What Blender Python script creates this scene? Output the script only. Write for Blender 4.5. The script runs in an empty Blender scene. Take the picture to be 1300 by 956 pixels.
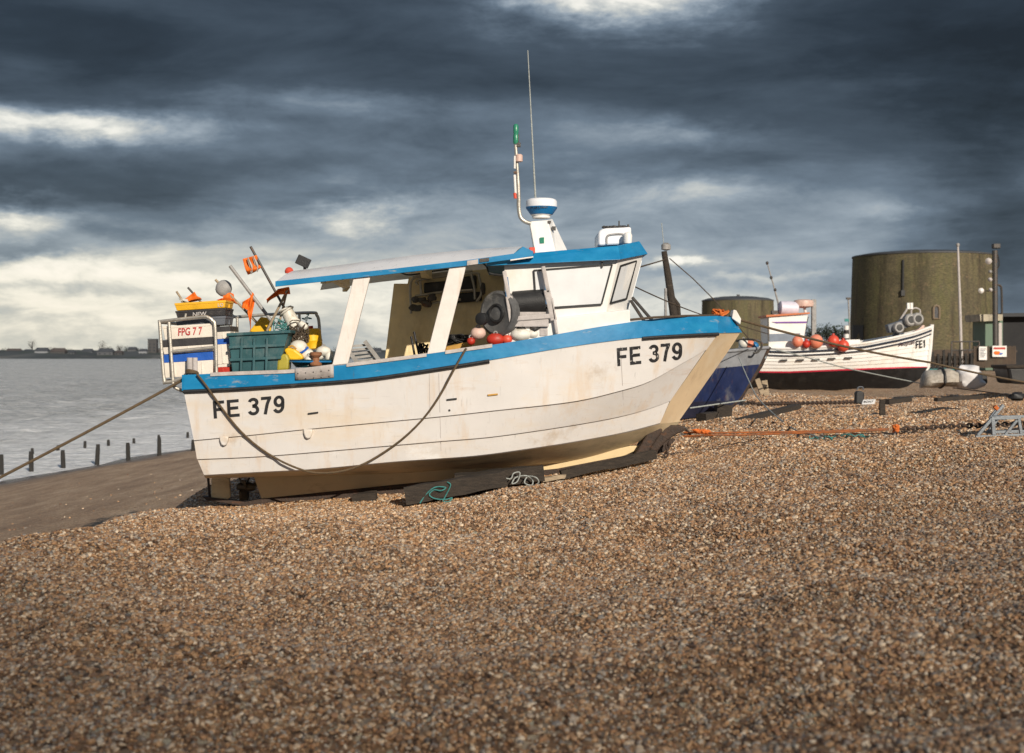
import bpy, bmesh, math, random
from mathutils import Vector, Matrix, noise
from mathutils.bvhtree import BVHTree

random.seed(7)
SC = bpy.context.scene
COL = SC.collection
F, CX, HY, CZ = 1805.0, 650.0, 449.0, 1.9      # focal length in photo pixels, horizon, eye height
R = math.radians
ABS = {}


def W(px, py, d):
    """point at distance d that the photograph shows at (px, py)"""
    return Vector(((px - CX) * d / F, d, CZ - (py - HY) * d / F))


def sstep(a, b, x):
    t = max(0.0, min(1.0, (x - a) / (b - a)))
    return t * t * (3 - 2 * t)


def interp(pts, x):
    if x <= pts[0][0]:
        return pts[0][1]
    for (x0, y0), (x1, y1) in zip(pts, pts[1:]):
        if x <= x1:
            return y0 + (y1 - y0) * (x - x0) / (x1 - x0)
    return pts[-1][1]


def smooth_curve(pts, n):
    """Catmull-Rom through Vectors"""
    pts = [Vector(p) for p in pts]
    P = [2 * pts[0] - pts[1]] + pts + [2 * pts[-1] - pts[-2]]
    out = []
    for i in range(1, len(P) - 2):
        for k in range(n):
            t = k / n
            a, b, c, d = P[i - 1], P[i], P[i + 1], P[i + 2]
            out.append(0.5 * ((2 * b) + (c - a) * t + (2 * a - 5 * b + 4 * c - d) * t * t + (3 * b - a - 3 * c + d) * t ** 3))
    out.append(P[-2])
    return out


# ------------------------------------------------------------------ mesh builder
class MB:
    def __init__(self):
        self.v, self.f = [], []

    def add(self, vs, fs):
        o = len(self.v)
        self.v += [Vector(p) for p in vs]
        self.f += [tuple(i + o for i in f) for f in fs]
        return self

    def box(self, c, s, rot=None):
        c = Vector(c)
        M = rot if rot is not None else Matrix.Identity(3)
        vs = [c + M @ Vector((x * s[0] / 2, y * s[1] / 2, z * s[2] / 2)) for x in (-1, 1) for y in (-1, 1) for z in (-1, 1)]
        return self.add(vs, [(0, 1, 3, 2), (4, 6, 7, 5), (0, 4, 5, 1), (2, 3, 7, 6), (0, 2, 6, 4), (1, 5, 7, 3)])

    def bar(self, a, b, w, t, up=(0, 0, 1)):
        a, b = Vector(a), Vector(b)
        d = (b - a)
        L = d.length
        d.normalize()
        u = Vector(up)
        s = d.cross(u)
        if s.length < 1e-4:
            s = d.cross(Vector((0, 1, 0)))
        s.normalize()
        u = s.cross(d)
        M = Matrix((d, s, u)).transposed()
        return self.box((a + b) / 2, (L, w, t), M)

    def prism(self, poly, vec):
        vec = Vector(vec)
        n = len(poly)
        vs = [Vector(p) for p in poly] + [Vector(p) + vec for p in poly]
        fs = [tuple(range(n)), tuple(range(2 * n - 1, n - 1, -1))]
        fs += [(i, (i + 1) % n, n + (i + 1) % n, n + i) for i in range(n)]
        return self.add(vs, fs)

    def grid(self, rows, closed=False):
        n = len(rows[0])
        vs = [p for r in rows for p in r]
        fs = []
        for i in range(len(rows) - 1):
            for j in range(n if closed else n - 1):
                k = (j + 1) % n
                fs.append((i * n + j, i * n + k, (i + 1) * n + k, (i + 1) * n + j))
        return self.add(vs, fs)

    def tube(self, pts, r, n=8, caps=True):
        pts = [Vector(p) for p in pts]
        rows = []
        prev = None
        for i, p in enumerate(pts):
            t = (pts[min(i + 1, len(pts) - 1)] - pts[max(i - 1, 0)]).normalized()
            if prev is None:
                a = t.cross(Vector((0, 0, 1)))
                if a.length < 0.1:
                    a = t.cross(Vector((0, 1, 0)))
            else:
                a = prev - t * prev.dot(t)
            a.normalize()
            prev = a
            b = t.cross(a)
            rr = r[i] if isinstance(r, (list, tuple)) else r
            rows.append([p + (a * math.cos(2 * math.pi * k / n) + b * math.sin(2 * math.pi * k / n)) * rr for k in range(n)])
        o = len(self.v)
        self.grid(rows, True)
        if caps:
            self.f.append(tuple(o + k for k in range(n)))
            m = o + (len(rows) - 1) * n
            self.f.append(tuple(m + k for k in reversed(range(n))))
        return self

    def lathe(self, prof, c, axis=(0, 0, 1), n=20):
        c = Vector(c)
        z = Vector(axis).normalized()
        x = z.cross(Vector((0, 0, 1)))
        if x.length < 0.05:
            x = Vector((1, 0, 0))
        x.normalize()
        y = z.cross(x)
        rows = [[c + z * h + (x * math.cos(2 * math.pi * k / n) + y * math.sin(2 * math.pi * k / n)) * max(r, 1e-4) for k in range(n)] for r, h in prof]
        o = len(self.v)
        self.grid(rows, True)
        self.f.append(tuple(o + k for k in range(n)))
        m = o + (len(rows) - 1) * n
        self.f.append(tuple(m + k for k in reversed(range(n))))
        return self

    def ball(self, c, r, s=(1, 1, 1), n=16, lump=0.0, seed=0):
        c = Vector(c)
        rows = []
        for i in range(n // 2 + 1):
            th = math.pi * i / (n // 2)
            row = []
            for k in range(n):
                ph = 2 * math.pi * k / n
                d = Vector((math.sin(th) * math.cos(ph), math.sin(th) * math.sin(ph), math.cos(th)))
                rr = r * (1 + lump * noise.noise(d * 1.7 + Vector((seed, seed * .7, 3))))
                row.append(c + Vector((d.x * s[0], d.y * s[1], d.z * s[2])) * rr)
            rows.append(row)
        return self.grid(rows, True)

    def torus(self, c, R_, r, axis=(0, 0, 1), n=20, m=8, sx=1.0, arc=(0, 1)):
        c = Vector(c)
        z = Vector(axis).normalized()
        x = z.cross(Vector((0, 0, 1)))
        if x.length < 0.05:
            x = Vector((1, 0, 0))
        x.normalize()
        y = z.cross(x)
        rows = []
        full = arc == (0, 1)
        for i in range(n + 1):
            a = 2 * math.pi * (arc[0] + (arc[1] - arc[0]) * i / n)
            rad = x * math.cos(a) * sx + y * math.sin(a)
            row = []
            for k in range(m):
                b = 2 * math.pi * k / m
                row.append(c + rad * R_ + (rad.normalized() * math.cos(b) + z * math.sin(b)) * r)
            rows.append(row)
        return self.grid(rows, True)

    def build(self, name, mat, parent=None, smooth=35, bevel=0, origin=None, solid=0, merge=True, recalc=True):
        o0 = ABS[parent.name] if parent is not None else (Vector(origin) if origin is not None else Vector((0, 0, 0)))
        me = bpy.data.meshes.new(name)
        me.from_pydata([v - o0 for v in self.v], [], self.f)
        bm = bmesh.new()
        bm.from_mesh(me)
        if merge:
            bmesh.ops.remove_doubles(bm, verts=bm.verts, dist=1e-5)
        if recalc:
            bmesh.ops.recalc_face_normals(bm, faces=bm.faces)
        bm.to_mesh(me)
        bm.free()
        me.materials.append(mat)
        ob = bpy.data.objects.new(name, me)
        COL.objects.link(ob)
        if smooth:
            me.shade_smooth()
            me.set_sharp_from_angle(angle=R(smooth))
        if solid:
            m = ob.modifiers.new('Solidify', 'SOLIDIFY')
            m.thickness = solid
            m.offset = 0
        if bevel:
            m = ob.modifiers.new('Bevel', 'BEVEL')
            m.width = bevel
            m.segments = 2
            m.limit_method = 'ANGLE'
            m.angle_limit = R(40)
        if parent is not None:
            ob.parent = parent
            ABS[ob.name] = o0.copy()
        else:
            ob.location = o0
            ABS[ob.name] = o0.copy()
        return ob


def tag(o, label=None, cat=None, group=None, kind=None):
    if label:
        o['label'] = label
    if cat:
        o['category'] = cat
    if group:
        o['group'] = group
    if kind:
        o['kind'] = kind
    return o


def thing(name, loc, label, cat, group=None):
    o = bpy.data.objects.new(name, None)
    o.empty_display_size = 0.2
    o.location = loc
    COL.objects.link(o)
    ABS[o.name] = Vector(loc)
    return tag(o, label, cat, group)


# ------------------------------------------------------------------ materials
def nd(nt, typ, **kw):
    n = nt.nodes.new(typ)
    for k, v in kw.items():
        if k.startswith('i_'):
            n.inputs[k[2:].replace('_', ' ')].default_value = v
        else:
            setattr(n, k, v)
    return n


def rgba(c, k=1.0):
    return (min(1, c[0] * k), min(1, c[1] * k), min(1, c[2] * k), 1)


def new_mat(name):
    m = bpy.data.materials.new(name)
    m.use_nodes = True
    nt = m.node_tree
    return m, nt, nt.nodes['Principled BSDF'], nt.links.new


def mixc(nt, fac, a, b):
    m = nt.nodes.new('ShaderNodeMix')
    m.data_type = 'RGBA'
    L = nt.links.new
    for sock, val in ((m.inputs[0], fac), (m.inputs[6], a), (m.inputs[7], b)):
        if hasattr(val, 'links') or hasattr(val, 'is_linked'):
            L(val, sock)
        else:
            sock.default_value = val
    return m.outputs[2]


def ramp(nt, fac, stops, interp_='LINEAR'):
    r = nt.nodes.new('ShaderNodeValToRGB')
    r.color_ramp.interpolation = interp_
    el = r.color_ramp.elements
    while len(el) < len(stops):
        el.new(0.5)
    for e, (p, c) in zip(el, stops):
        e.position = p
        e.color = c if isinstance(c, tuple) and len(c) == 4 else (c, c, c, 1)
    if fac is not None:
        nt.links.new(fac, r.inputs[0])
    return r.outputs[0]


def mat(name, col, rough=0.5, metal=0.0, var=0.15, vs=5.0, bump=0.15, bs=60.0, stains=(), coat=0.0, stretch=None):
    """painted / worn surface. stains: (colour, amount, scale(x,y,z), lo, hi)"""
    m, nt, p, L = new_mat(name)
    tc = nd(nt, 'ShaderNodeTexCoord')
    src = tc.outputs['Object']
    if stretch:
        mp = nd(nt, 'ShaderNodeMapping')
        mp.inputs['Scale'].default_value = stretch
        L(src, mp.inputs[0])
        src = mp.outputs[0]
    n1 = nd(nt, 'ShaderNodeTexNoise', i_Scale=vs, i_Detail=7.0, i_Roughness=0.65)
    L(src, n1.inputs['Vector'])
    f = ramp(nt, n1.outputs['Fac'], [(0.3, 0.0), (0.72, 1.0)])
    c = mixc(nt, f, rgba(col, 1 - var), rgba(col, 1 + var))
    for sc, amt, scl, lo, hi in stains:
        mp = nd(nt, 'ShaderNodeMapping')
        mp.inputs['Scale'].default_value = scl
        mp.inputs['Location'].default_value = (random.uniform(-9, 9), random.uniform(-9, 9), random.uniform(-9, 9))
        L(tc.outputs['Object'], mp.inputs[0])
        n = nd(nt, 'ShaderNodeTexNoise', i_Scale=1.0, i_Detail=8.0, i_Roughness=0.68)
        L(mp.outputs[0], n.inputs['Vector'])
        ff = ramp(nt, n.outputs['Fac'], [(lo, 0.0), (hi, amt)])
        c = mixc(nt, ff, c, rgba(sc))
    L(c, p.inputs['Base Color'])
    rr = ramp(nt, n1.outputs['Fac'], [(0.25, max(0, rough - .12)), (0.75, min(1, rough + .12))])
    L(rr, p.inputs['Roughness'])
    p.inputs['Metallic'].default_value = metal
    if coat:
        p.inputs['Coat Weight'].default_value = coat
    if bump:
        n2 = nd(nt, 'ShaderNodeTexNoise', i_Scale=bs, i_Detail=4.0)
        L(src, n2.inputs['Vector'])
        b = nd(nt, 'ShaderNodeBump', i_Strength=bump, i_Distance=0.02)
        L(n2.outputs['Fac'], b.inputs['Height'])
        L(b.outputs[0], p.inputs['Normal'])
    return m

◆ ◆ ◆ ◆

* **Stated problem**
Please take the lines from the beginning of the data above through the line holding "from mathutils.bvhtree import BVHTree" and transcribe them exactly, without any pictures.

* **Output of the exercise**
What Blender Python script creates this scene? Output the script only. Write for Blender 4.5. The script runs in an empty Blender scene. Take the picture to be 1300 by 956 pixels.
import bpy, bmesh, math, random
from mathutils import Vector, Matrix, noise
from mathutils.bvhtree import BVHTree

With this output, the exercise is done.